Return an arraylist without passing an argument

Question

static ArrayList<Integer> LinearSearch(int[] arr,int index,int target) {
        ArrayList<Integer> iList = new ArrayList<>();
        if(index == arr.length){
            return iList;
        }
        if(arr[index] == target){
            iList.add(index);
        }
        ArrayList<Integer> temp = LinearSearch(arr,index+1,target);
        iList.addAll(temp);
        return iList;
    }

Above code is my instructors code. I don't understand the temp part. How the indexes are adding to temp? example arr = 1,2,3,4,3: it should return 4,2 but it returns 2,4.

How is this possible? I can't understand. What is going on with the stack? Please help me to understand.

Below is my own code, which I understand. Here we collect items. But I can't understand the above code.

static ArrayList<Integer> LinearSearch(int[] arr,int index,int target) {
        ArrayList<Integer> iList = new ArrayList<>();
        if(index == arr.length){
            return iList;
        }
        iList = LinearSearch(arr,index+1,target);
        if(arr[index] == target){
            iList.addFirst(index);
        }
        return iList;
}

Answer 1

I don't understand the temp part. How the indexes are adding to temp? example arr = 1,2,3,4,3: it should return 4,2 but it returns 2,4.
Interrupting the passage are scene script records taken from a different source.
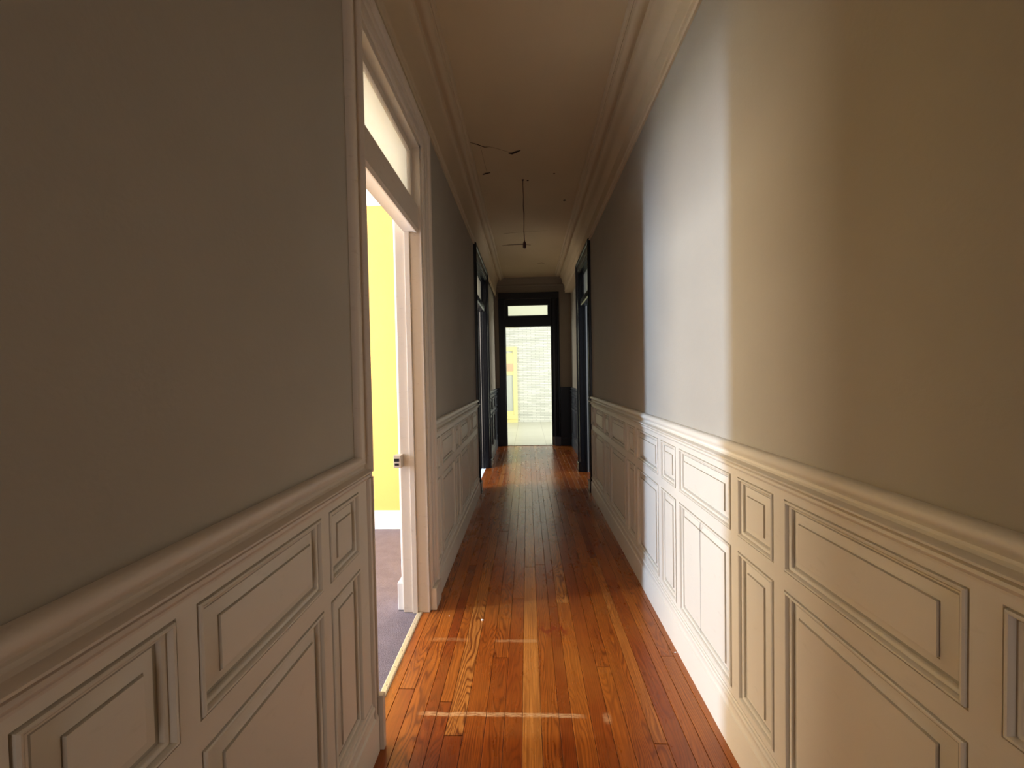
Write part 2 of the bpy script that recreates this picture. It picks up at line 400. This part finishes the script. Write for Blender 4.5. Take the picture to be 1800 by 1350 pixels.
YC = 1.272   # where the left chair rail turns up along the casing
lcols = [(-2.4, -1.95), (-1.9, -1.69), (-1.64, -1.19), (-1.14, -.94), (-.89, -.45), (-.40, -.13), (-.085, .345), (.39, .592), (.630, 1.031), (1.070, 1.264)]
DZ = -.023
r, path, mb = wainscot('trim_6', -1, Y0, 1.352, lcols, 'cream painted wainscot of raised panels on the near left wall', bname='baseboard_left', dz=DZ)
ZR = 1.107
# swept L: horizontal rail then vertical member round the wall panel
rp = [(z-1.012, o_) for o_, z in RAIL]     # (in-plane distance, height out of the wall)
b = MB().sweep([(Y0, 1.012+DZ), (YC+.095, 1.012+DZ), (YC+.095, zb)], [(d, h) for d, h in reversed(rp)]+[(.095, 0), (0, 0)],
               lambda s_, t_, h: (h, s_-Y0, t_), closed=True)
b.build('chair_rail', 'trimwood', r, smooth=35)
# vertical moulding at the end of the panelling below the rail
VM = [(0, 0), (0, .022), (.007, .027), (.011, .026), (.014, .019), (.021, .017), (.024, .025), (.031, .028), (.037, .024), (.040, .014), (.040, 0)]
b = MB().sweep([(YC+.096, .0), (YC+.096, 1.02+DZ)], [(d, h) for d, h in VM], lambda s_, t_, h: (h, s_-Y0, t_), closed=True)
b.build('edge_moulding', 'trimwood', r, smooth=35)

lcols2 = [(2.345, 2.462), (2.517, 2.945), (2.998, 3.19), (3.245, 3.67), (3.725, 3.895), (3.945, 4.335)]
r, path, mb = wainscot('trim_7', -1, 2.31, 4.43, lcols2, 'cream painted wainscot between the two left doorways', bname='baseboard_left_far', dz=DZ)
MB().sweep(path, RAIL+[(0, 1.012)], lambda s_, t_, h: (s_-XL, t_-2.31, h+DZ), closed=True).build('chair_rail', 'wainscot', r, smooth=35)

# lobby panelling past the side doors
def lobby(name, x, s, y0, y1, mat, label):
    r = root(name, (x, y0, 0)); struct(r, label)
    b = MB()
    b.box(*sorted((0, -s*.014)), 0, y1-y0, 0, 1.06); b.build('frame', mat, r)
    n = 3; wd = (y1-y0-.08)/n
    for i in range(n):
        for z0, z1 in PZ:
            p = MB(); a = .05+i*wd; c_ = a+wd-.05
            mp = lambda y, z, h: (-s*(.0141+max(h, -.013)+.013), y, z)
            p.sweep([(a, z0), (c_, z0), (c_, z1), (a, z1)], PP, mp, ring=True)
            p.build('panel', mat, r)
    P = [(-s*o_, z) for o_, z in RAIL]+[(0, 1.012)]
    b = MB().sweep([(0, 0), (0, y1-y0)], [(0, 0)]*0+[(s*o_, z) for o_, z in RAIL]+[(0, 1.012)], lambda s_, t_, h: (s_, t_, h), closed=True)
    b.build('chair_rail', mat, r, smooth=35)
    b = MB().sweep([(0, 0), (0, y1-y0)], [(s*o_, z) for o_, z in BASE]+[(0, 0), (0, .192)], lambda s_, t_, h: (s_, t_, h), closed=True)
    b.build('baseboard', mat, r, smooth=35)
    return r
lobby('trim_8', .845, 1, 5.50, YE, 'navygrey', 'slate grey wainscot past the right side doorway')
lobby('trim_9', -.605, -1, 5.77, YE, 'navygrey', 'slate grey wainscot past the left side doorway')
# dark panelling on the end wall
r = root('trim_10', (0, YE, 0)); struct(r, 'black wainscot either side of the end doorway')
for a, c_ in ((-.59, -.525), (.625, .83)):
    MB().box(a, c_, -.015, 0, 0, 1.09).build('frame', 'navy', r)
    MB().box(a, c_, -.035, 0, 1.09, 1.115).build('chair_rail', 'navy', r)
    MB().box(a, c_, -.028, 0, 0, .16).build('baseboard', 'navy', r)

# ------------------------------------------------------------------ doorways in the side walls
def casing_prof(wd, mx=.034):
    return [(0, 0), (0, .010), (.004, .014), (.010, .016), (.016, .012), (.020, .012), (.024, .016), (wd*.42, .018), (wd*.46, .014), (wd*.50, .014), (wd*.54, .019), (wd*.66, .022),
            (wd*.70, .018), (wd*.74, .018), (wd*.77, .028), (wd*.84, mx), (wd*.93, mx), (wd*.97, mx-.006), (wd, mx-.012), (wd, 0)]
def side_door(name, s, xf, thick, y0, y1, ztop, zbar0, zbar1, wd, cm, jm, label, glass='frosted', two_tone=None, near_casing=True, fw=.022, rv=None):
    """s=+1 opening in the right wall, -1 in the left wall; xf corridor face of the wall."""
    r = root(name, (xf, y0, 0)); struct(r, label)
    L = lambda a, b_: sorted((s*a, s*b_))
    # lining
    W_ = y1-y0; t = .025
    for nm, (ya, yb) in (('jamb', (-t*.0, .022)), ('jamb', (W_-.022, W_))):
        d = two_tone or thick
        MB().box(*L(-.004, d), ya, yb, 0, ztop).build(nm, cm, r, bevel=.002)
        if two_tone: (MB().box(*L(d, rv), ya, yb, 0, ztop).build('reveal_lining', jm, r), MB().box(*L(rv, thick+.004), ya, yb, 0, ztop).build('jamb', cm, r))
        # door stop
        ys = (ya+.022, ya+.034) if ya < .1 else (ya-.012, ya)
        MB().box(*L(thick*.42, thick*.62), *ys, 0, ztop-.02).build('door_stop', cm, r, bevel=.002)
    MB().box(*L(-.004, thick+.004), 0, W_, ztop-.022, ztop).build('head_jamb', cm, r, bevel=.002)
    # transom bar with small mouldings
    b = MB(); b.sweep([(0.022, 0), (W_-.022, 0)], [(0, 0)]*0+[(0, zbar0)]*0+[(-.002, zbar0+.01), (-.002, zbar1), (-.012, zbar1+.01), (-.022, zbar1+.004), (-.05, zbar1), (-.085, zbar1), (-.085, zbar0), (-.03, zbar0), (-.024, zbar0-.004), (-.012, zbar0-.004)],
                      lambda a, d, z: (s*(-d)+s*.008, a, z), closed=True)
    b.build('transom_bar', cm, r, smooth=35)
    # fanlight
    fr = MB(); ring_ = [(.022, zbar1), (W_-.022, zbar1), (W_-.022, ztop-.022), (.022, ztop-.022)]
    fr.sweep(ring_, [(0, -.020), (fw, -.020), (fw+.004, -.012), (fw+.004, .012), (fw, .02), (0, .02)], lambda a, z, h: (s*(.058+h), a, z), ring=True)
    g_ = fr.build('fanlight_frame', cm, r, smooth=35)
    MB().box(*L(.056, .060), .04, W_-.04, zbar1+.015, ztop-.04).build('fanlight_pane', glass, g_)
    # casing on the corridor face, mitred
    if near_casing:
        path = [(W_, .125), (W_, ztop), (0, ztop), (0, .125)]
        prof = [(-d, h) for d, h in casing_prof(wd)]
        MB().sweep(path, prof, lambda a, z, h: (-s*h, a, z), closed=True).build('casing', cm, r, smooth=35)
        MB().box(*L(-.040, 0), -wd, 0.0, 0, .125).build('plinth', cm, r, bevel=.004)
    else:
        ov = [(-d, h) for d, h in casing_prof(wd)]
        MB().sweep([(W_, .125), (W_, ztop), (-.0, ztop)], ov, lambda a, z, h: (-s*h, a, z), closed=True).build('casing', cm, r, smooth=35)
    MB().box(*L(-.040, 0), W_, W_+wd, 0, .125).build('plinth', cm, r, bevel=.004)
    return r
d1 = side_door('door_1', -1, XL, .147, D1[0], D1[1], D1[2], 2.165, 2.305, .125, 'trimwood', 'white', 'tall cream doorway with a fanlight into the yellow room', near_casing=False, fw=.036)
MB().box(.0, .044, -.011, .010, 0, .20).build('plinth', 'trimwood', d1, bevel=.003)
# rim lock keeper on the far jamb
kp = MB().box(-.170, -.128, .757, .805, .845, .915).build('lock_keeper', 'trimwood', d1, bevel=.002)
MB().box(-.165, -.137, .7562, .7575, .880, .897).build('latch_hole', 'black', kp)
MB().box(-.163, -.139, .7562, .7575, .858, .871).build('bolt_hole', 'black', kp)
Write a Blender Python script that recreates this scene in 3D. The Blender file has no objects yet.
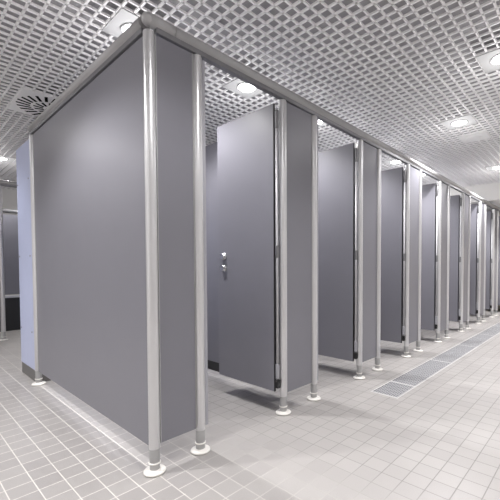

temp captures the array list that the recursive call returns: it contains the matching indices, but only from the given index (index+1) onward. With addAll all these matching indices are appended to (after!) the content we already have. The content we already have is either an empty list, or (if the current index has a match) it has one element, which is index. As addAll adds indices after that first element, and those additional indices are guaranteed to be at least index+1 (as the recursive call only looks from that index onward), we can be certain that iList will have the indices in increasing order.

Notice where your code is different. In essence you first make the recursive calls and collect the indices it returns, and only then you check whether the current index index has a matching value, and add it before those if it matches (not after). But the result is the same as with the instructor's code because these two changes cancel eachother out:

1. Adding the recursive results first instead of last, 
2. Adding the `index` *before* instead of *after* what you already have.

If we were to take your instructor's code and just change the order of adding the recursive results with the (optional) adding of the index...:

    static ArrayList<Integer> LinearSearch(int[] arr,int index,int target) {
        ArrayList<Integer> iList = new ArrayList<>();
        if(index == arr.length){
            return iList;
        }
        ArrayList<Integer> temp = LinearSearch(arr,index+1,target);
        iList.addAll(temp);
        // Moved the addition of the current index AFTER 
        //    the recursive results were added:
        if(arr[index] == target){
            iList.add(index);
        }
        return iList;
    }

...then the result for the example input will be 4,2. Notice that here we have iList.add(index) and not iList.addFirst(index), and so the order is reversed to 4,2.